KAR, a used and salvaged vehicle auction service company, employs 17,400 employees in the United States, Mexico, Canada and the United Kingdom, including 1,600 in Indiana. About 900 of those employees are based at the Carmel headquarters.
“We want to give our employees a workplace that reflects our entrepreneurial culture and inspires them to create and innovate the moment they walk through the door,” Jim Hallett, chairman and CEO of KAR, said in written comments. “The new campus will give us the additional space necessary to increase our workforce as we expand our global footprint.
The new jobs will be technology, innovation and data-science positions that are expected to pay about 50 percent more than the state’s average annual wage of roughly $43,000—or about $64,500 per year.
The Indiana Economic Development Corp. expects to offer KAR up to $6.45 million in conditional tax credits and up to $500,000 based on the job-creation plans. The incentive plan, which still requires approval from the IEDC’s board of directors, also would provide Hamilton County with as much as $1 million in infrastructure assistance from the state’s Industrial Development Grant Fund.

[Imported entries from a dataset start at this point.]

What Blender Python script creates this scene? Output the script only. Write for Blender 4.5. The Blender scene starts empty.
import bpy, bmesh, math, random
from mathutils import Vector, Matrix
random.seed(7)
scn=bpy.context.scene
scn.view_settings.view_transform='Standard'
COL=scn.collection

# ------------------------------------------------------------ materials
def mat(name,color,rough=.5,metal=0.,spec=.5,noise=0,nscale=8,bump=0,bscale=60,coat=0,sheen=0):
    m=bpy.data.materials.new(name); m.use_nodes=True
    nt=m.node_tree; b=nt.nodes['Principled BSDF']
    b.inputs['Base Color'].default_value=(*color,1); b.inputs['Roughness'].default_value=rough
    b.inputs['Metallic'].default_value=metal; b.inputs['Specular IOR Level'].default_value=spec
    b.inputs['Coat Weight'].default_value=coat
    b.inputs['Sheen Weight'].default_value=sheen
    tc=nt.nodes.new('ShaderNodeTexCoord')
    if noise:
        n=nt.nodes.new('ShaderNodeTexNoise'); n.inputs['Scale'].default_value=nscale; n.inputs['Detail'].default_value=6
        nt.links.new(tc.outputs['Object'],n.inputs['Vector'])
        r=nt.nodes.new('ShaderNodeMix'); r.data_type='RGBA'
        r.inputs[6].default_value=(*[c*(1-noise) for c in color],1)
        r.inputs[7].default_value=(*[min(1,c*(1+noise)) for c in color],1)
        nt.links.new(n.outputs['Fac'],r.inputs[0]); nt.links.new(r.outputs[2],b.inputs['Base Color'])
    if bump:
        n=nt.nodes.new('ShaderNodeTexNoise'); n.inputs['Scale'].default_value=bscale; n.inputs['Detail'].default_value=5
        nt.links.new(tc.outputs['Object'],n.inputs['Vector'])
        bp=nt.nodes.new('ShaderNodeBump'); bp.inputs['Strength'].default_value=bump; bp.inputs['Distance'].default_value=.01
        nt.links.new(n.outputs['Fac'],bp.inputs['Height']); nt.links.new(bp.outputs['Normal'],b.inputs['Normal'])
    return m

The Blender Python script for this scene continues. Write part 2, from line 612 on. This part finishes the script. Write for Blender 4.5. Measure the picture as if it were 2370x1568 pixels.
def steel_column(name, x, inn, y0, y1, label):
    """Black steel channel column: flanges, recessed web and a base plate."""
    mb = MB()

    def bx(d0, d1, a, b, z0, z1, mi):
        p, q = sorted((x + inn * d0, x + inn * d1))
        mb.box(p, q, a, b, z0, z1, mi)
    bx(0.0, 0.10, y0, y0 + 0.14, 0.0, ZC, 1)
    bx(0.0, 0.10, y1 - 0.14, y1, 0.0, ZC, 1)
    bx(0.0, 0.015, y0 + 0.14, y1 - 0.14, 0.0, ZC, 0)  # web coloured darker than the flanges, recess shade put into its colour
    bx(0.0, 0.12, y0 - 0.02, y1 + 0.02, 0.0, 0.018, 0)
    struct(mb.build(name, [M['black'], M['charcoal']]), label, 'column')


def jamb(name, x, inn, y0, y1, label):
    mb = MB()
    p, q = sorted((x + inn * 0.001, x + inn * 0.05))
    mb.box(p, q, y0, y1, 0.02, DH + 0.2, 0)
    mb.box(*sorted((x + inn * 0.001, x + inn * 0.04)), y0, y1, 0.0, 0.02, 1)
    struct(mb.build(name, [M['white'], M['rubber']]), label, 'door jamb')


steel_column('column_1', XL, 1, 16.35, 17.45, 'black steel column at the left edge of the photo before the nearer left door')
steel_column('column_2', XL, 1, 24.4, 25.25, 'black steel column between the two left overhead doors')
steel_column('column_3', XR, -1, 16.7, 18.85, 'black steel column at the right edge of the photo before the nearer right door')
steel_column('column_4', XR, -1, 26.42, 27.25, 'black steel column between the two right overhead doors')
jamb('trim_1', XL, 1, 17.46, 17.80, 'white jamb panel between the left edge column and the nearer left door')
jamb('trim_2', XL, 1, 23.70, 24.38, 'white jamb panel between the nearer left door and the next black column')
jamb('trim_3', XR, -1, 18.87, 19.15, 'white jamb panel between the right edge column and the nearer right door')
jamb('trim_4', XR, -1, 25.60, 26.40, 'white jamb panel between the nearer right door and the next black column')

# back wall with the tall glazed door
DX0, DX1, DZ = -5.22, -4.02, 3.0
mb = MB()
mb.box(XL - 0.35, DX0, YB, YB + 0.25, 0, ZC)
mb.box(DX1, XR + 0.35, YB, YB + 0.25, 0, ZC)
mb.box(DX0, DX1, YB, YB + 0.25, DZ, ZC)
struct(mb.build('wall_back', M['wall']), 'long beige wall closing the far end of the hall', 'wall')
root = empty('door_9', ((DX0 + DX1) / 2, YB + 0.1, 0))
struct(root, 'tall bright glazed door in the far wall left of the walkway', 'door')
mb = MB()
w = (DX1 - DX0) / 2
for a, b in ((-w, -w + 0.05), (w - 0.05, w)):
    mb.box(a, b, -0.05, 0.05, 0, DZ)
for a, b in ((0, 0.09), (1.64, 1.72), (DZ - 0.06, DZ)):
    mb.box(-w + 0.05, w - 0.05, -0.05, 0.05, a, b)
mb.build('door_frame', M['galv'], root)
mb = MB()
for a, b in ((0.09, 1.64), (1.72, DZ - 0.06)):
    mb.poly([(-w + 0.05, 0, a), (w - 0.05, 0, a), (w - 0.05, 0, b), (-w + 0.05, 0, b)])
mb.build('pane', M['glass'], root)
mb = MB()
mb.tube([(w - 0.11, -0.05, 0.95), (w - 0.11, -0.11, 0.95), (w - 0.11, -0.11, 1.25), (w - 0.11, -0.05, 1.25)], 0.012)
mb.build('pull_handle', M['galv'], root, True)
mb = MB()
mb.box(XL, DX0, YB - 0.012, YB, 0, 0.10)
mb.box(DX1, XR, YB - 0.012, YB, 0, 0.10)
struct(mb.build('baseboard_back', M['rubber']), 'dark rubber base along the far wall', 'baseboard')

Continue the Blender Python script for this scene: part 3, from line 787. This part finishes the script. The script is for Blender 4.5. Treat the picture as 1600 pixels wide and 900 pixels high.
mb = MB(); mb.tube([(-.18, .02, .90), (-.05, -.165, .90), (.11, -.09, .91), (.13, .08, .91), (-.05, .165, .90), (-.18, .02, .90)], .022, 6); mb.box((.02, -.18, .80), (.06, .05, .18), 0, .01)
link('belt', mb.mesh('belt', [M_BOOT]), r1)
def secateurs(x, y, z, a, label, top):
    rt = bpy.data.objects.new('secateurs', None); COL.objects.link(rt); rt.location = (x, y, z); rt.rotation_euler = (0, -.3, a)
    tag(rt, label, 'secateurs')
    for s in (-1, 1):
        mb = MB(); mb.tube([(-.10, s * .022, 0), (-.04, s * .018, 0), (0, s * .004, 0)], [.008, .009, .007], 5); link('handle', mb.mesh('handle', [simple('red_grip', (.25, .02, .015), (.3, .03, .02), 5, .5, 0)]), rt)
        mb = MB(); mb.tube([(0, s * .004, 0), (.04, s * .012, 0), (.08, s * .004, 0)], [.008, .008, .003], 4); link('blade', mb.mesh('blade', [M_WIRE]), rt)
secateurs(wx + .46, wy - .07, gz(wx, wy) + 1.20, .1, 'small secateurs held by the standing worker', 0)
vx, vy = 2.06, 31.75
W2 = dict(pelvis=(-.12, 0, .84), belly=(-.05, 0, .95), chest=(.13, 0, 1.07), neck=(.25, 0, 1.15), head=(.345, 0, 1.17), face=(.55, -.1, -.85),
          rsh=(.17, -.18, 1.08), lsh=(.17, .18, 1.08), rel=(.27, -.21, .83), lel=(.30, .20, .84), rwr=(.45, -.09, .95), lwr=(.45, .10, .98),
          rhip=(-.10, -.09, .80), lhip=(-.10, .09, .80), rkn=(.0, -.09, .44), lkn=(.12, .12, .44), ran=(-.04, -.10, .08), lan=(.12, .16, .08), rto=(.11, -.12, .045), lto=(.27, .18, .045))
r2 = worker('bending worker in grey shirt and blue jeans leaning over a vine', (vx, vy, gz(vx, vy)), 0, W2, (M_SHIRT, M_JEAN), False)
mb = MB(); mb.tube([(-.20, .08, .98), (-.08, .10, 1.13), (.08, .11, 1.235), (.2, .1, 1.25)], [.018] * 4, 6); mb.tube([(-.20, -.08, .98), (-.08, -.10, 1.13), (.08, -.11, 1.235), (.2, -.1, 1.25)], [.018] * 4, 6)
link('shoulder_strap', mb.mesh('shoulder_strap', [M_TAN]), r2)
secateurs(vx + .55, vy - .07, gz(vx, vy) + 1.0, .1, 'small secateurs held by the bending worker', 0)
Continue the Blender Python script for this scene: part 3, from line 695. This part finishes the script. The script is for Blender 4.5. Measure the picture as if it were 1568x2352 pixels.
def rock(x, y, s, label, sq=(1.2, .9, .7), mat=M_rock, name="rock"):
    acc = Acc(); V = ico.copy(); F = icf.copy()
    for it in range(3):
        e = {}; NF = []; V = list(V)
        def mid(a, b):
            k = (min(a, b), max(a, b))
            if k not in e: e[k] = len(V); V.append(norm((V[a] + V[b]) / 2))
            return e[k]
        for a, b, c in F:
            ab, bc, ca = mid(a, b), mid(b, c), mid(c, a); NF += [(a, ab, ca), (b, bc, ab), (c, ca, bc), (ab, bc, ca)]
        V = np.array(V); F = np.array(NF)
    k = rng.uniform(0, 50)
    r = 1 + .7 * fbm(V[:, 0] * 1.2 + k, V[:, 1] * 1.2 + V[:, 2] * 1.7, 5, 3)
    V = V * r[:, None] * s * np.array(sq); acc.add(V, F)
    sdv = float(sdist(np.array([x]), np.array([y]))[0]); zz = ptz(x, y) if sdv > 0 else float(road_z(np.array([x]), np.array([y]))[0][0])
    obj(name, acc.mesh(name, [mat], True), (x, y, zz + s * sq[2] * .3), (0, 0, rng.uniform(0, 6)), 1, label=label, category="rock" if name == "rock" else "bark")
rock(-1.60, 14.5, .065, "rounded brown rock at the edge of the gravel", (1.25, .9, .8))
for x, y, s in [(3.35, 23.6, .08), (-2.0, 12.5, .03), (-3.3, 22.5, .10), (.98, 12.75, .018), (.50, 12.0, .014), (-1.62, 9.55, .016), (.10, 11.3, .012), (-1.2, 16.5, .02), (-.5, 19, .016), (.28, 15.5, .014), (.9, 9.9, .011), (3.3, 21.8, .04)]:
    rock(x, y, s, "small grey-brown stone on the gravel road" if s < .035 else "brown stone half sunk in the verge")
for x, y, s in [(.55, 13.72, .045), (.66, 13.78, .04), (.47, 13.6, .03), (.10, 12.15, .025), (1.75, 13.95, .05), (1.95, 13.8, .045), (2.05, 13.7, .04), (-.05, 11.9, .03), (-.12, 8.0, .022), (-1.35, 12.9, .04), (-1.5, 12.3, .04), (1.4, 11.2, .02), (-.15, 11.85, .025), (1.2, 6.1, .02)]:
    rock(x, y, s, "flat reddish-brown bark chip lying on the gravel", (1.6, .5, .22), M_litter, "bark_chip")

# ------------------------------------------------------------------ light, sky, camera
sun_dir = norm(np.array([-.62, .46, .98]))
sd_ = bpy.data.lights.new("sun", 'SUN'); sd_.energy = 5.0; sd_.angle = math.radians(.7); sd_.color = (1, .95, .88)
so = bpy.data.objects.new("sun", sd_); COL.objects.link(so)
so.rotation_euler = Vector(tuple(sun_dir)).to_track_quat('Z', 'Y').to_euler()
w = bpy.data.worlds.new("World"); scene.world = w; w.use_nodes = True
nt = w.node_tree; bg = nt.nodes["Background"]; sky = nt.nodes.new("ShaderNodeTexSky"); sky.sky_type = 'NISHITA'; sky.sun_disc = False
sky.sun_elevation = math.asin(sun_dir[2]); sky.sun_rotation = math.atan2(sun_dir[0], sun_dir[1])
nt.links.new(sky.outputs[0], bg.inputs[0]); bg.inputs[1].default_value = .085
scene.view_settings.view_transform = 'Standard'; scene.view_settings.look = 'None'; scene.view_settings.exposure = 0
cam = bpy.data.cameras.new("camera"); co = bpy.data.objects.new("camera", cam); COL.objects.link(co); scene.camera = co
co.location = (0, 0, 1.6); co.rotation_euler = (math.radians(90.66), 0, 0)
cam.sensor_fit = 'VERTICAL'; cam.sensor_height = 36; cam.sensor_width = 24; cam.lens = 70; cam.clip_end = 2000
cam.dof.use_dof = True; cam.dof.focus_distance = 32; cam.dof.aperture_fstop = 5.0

The city of Carmel is is expected to use up $10 million in tax-increment financing revenue generated from the project to pay for construction of a parking garage, road access and stormwater detention.
KAR Auction Services has become a colossus in the used-car auction business, with more than $3 billion in annual revenue. It is one of three major car remarketers in North America—the other two are Copart Inc. and Manheim. They all provide marketplaces and ancillary services for buyers and sellers of used cars, including off-lease vehicles and trade-ins.
KAR’s three core business units are Adesa, which runs used-car auctions; Insurance Auto Auctions, which runs salvaged-vehicle auctions; and Automotive Finance Corp., which offers inventory financing to used-car dealers.
Those units were previously independent companies, but KAR Holdings—formed in 2006 by a group of private equity firms—scooped them up in 2007. KAR went public in December 2009, and its stock price has grown since then from about $12 a share to about $45.
The company has 10 auction and office locations in Carmel, Fort Wayne, Indianapolis, Plainfield, and South Bend. Over the past five years, the company has expanded worldwide operations to more than 300 locations and added more than 5,000 jobs, including 700 in Indiana.
It is currently headquartered in a five-story, 180,000-square-foot building that it leases from Duke Realty Corp. The lease expires in 2019.
KAR said it is receiving real estate, development, design, legal and relocation assistance from CBRE Group LLC, Ginovus LLC, Ice Miller, Pure Development, Ratio Architects, Shiel Sexton and US Realty.